The Case For Fishing Regulation

I read a book by Callum Roberts called The Ocean of Life: The Fate of Man and the Sea. I read it because I’m not afraid of facts that might support positions I oppose, even though it’s basically an environmentalist tome about how we’re destroying the ocean through overfishing, climate change, chemical pollution, plastic dumping, habitat destruction, invasive species, noisy ships, and a few other things I don’t remember. It’s almost enough to make you wonder how the ocean is still around, tempting you to believe in what the theologians call “common grace.”

These things don’t “keep me up at night” or “scare the pants off me” like they do the author, partly because I suspect some of those bad things cancel out, partly because I have more faith in the general size and resilience of the ocean, and partly because I have more faith in the ability of markets to respond to incentives to reverse and preserve it (and partly I suppose because of more faith in common grace).

But I found the chapter on overfishing very interesting. I had stumbled on info about overfishing in the past, but I had never seen the case presented so starkly and fully. Apparently we’ve been removing fish from the ocean so much faster than they’re being replaced that it’s starting to show pretty badly; despite all the huge advances in technology and productivity in the last hundred-plus years we’re catching far fewer numbers of a whole bunch of species simply because there’s so few of them left.

To catch the most fish in the long run, you should catch at a rate no quicker than the fish are replenished. Even though it might be easy to catch twice as many fish in one year, if you fish at that rate for too long, you are “depleting” the “fish stocks.” There won’t be as many fish left to reproduce next year, and you’ll have fewer fish to catch in the future – killing the proverbial goose that laid the golden egg.

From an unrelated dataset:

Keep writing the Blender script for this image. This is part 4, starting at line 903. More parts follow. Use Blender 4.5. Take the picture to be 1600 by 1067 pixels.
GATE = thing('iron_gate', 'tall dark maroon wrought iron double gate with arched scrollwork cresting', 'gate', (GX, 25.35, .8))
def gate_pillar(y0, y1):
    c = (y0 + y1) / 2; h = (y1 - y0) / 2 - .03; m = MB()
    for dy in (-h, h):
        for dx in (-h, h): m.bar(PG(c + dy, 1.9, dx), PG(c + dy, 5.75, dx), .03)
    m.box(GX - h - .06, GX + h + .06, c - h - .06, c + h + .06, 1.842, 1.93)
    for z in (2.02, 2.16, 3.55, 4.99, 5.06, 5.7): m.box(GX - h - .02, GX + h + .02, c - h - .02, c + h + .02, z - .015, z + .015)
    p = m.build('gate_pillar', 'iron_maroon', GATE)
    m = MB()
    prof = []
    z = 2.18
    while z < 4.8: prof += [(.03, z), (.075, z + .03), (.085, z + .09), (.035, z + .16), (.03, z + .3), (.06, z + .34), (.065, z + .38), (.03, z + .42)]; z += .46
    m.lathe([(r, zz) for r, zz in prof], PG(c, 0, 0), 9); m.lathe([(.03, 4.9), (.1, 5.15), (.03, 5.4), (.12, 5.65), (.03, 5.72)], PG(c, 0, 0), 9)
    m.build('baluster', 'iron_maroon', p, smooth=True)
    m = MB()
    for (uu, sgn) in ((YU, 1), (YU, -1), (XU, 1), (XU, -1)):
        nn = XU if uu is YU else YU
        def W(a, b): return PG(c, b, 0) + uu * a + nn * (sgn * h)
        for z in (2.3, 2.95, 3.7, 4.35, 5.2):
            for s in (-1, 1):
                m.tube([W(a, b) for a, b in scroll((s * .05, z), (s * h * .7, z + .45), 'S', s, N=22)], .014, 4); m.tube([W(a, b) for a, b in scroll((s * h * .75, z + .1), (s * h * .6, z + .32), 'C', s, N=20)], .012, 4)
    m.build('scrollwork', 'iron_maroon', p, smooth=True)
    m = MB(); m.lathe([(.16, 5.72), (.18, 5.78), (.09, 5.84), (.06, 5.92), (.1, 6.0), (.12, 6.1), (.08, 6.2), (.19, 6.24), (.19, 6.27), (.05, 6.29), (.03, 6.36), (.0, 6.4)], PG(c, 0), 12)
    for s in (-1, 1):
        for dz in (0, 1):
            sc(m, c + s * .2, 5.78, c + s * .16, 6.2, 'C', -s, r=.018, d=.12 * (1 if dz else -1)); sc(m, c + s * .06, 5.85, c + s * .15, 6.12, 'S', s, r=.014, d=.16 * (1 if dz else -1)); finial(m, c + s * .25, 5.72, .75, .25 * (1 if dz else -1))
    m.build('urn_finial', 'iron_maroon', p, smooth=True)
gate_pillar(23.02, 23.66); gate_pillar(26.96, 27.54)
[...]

But even if you’re smart enough to leave some easy fish alone this year as an investment that will pay off later, you don’t own the ocean, and you can’t really stop someone else from coming along to take extra fish now for greater short-term profits – even though it diminishes the long-term profits for everyone who’s trying to save those short-term profits for later.

This is a sort of market failure that economists call the “tragedy of the commons,” and I think it’s a reasonable case for some sort of government regulation – perhaps in the form of limits on how many fish are caught each year. There are apparently cases of governments doing that sort of thing and seeing some sorts of successes.

Part of the problem is that no one really owns the ocean, which is hard to do anyway because the water’s always moving, so it’s harder to have the property rights that give people the incentive to consider long-term profits over short-term profits. Callum’s book does mention some government efforts to establish private ownership in the fishing industry, and he hinted at its success, though he expressed skepticism at its broader potential. (I’m a little more biased to be optimistic that it could work quite well, but I doubt it’s a workable solution for the whole ocean.)

I can imagine a self-correcting fish market that would not require government intervention. As depleted fish get harder to find (it’s very hard to kill off all of them), their price goes up until demand drops, allowing the stocks to be replenished until they are plentiful enough to be caught again at a lower price. But the market has produced innovations that allow us to keep finding fish faster than price signals affect their demand, so if self-correction has potential, it hasn’t kicked in yet; supposedly we’ve already “reached a point where there are, by weight, more ships in the ocean than fish.”

There is also potential in private fishing in fish ponds on land, and I could imagine prices favoring them once fish finally get too hard to find in the ocean. But Callum claims that most of these fish are fed quite inefficiently from smaller fish from the ocean, so that’s not really any more sustainable. Though I wouldn’t be surprised if the industry figures out how to keep the entire food chain in the ponds.

In short, I see a lot of potential ways for the market to keep fish around even if we keep taking them out of the ocean at what is currently unsustainable levels. But due to what seems to be very obvious negative externalities, I also don’t have a problem with governments trying to help things along with quotas, even as I expect the quotas to often be affected by industry lobbying (and they’d be incorrect due to lack of knowledge anyway even without the lobbyists).

But as far as government regulations go, I don’t think the unintended consequences of fish quotas can get that bad. If they’re set too high (as Callum believes some certainly are), then it won’t be any worse than not having any at all. If they’re set too low, the fish stocks would just replenish so much that they could be adjusted later – it’s only temporarily adding to the public good. Yes, the government is limiting short-term profits, but since the fishers don’t own the fish anyway, that’s not much of an intrusion into personal liberties.

I’m probably missing some things from both sides, and I’m definitely no expert on fish, but these are my thoughts after reading that book and thinking a bit about it.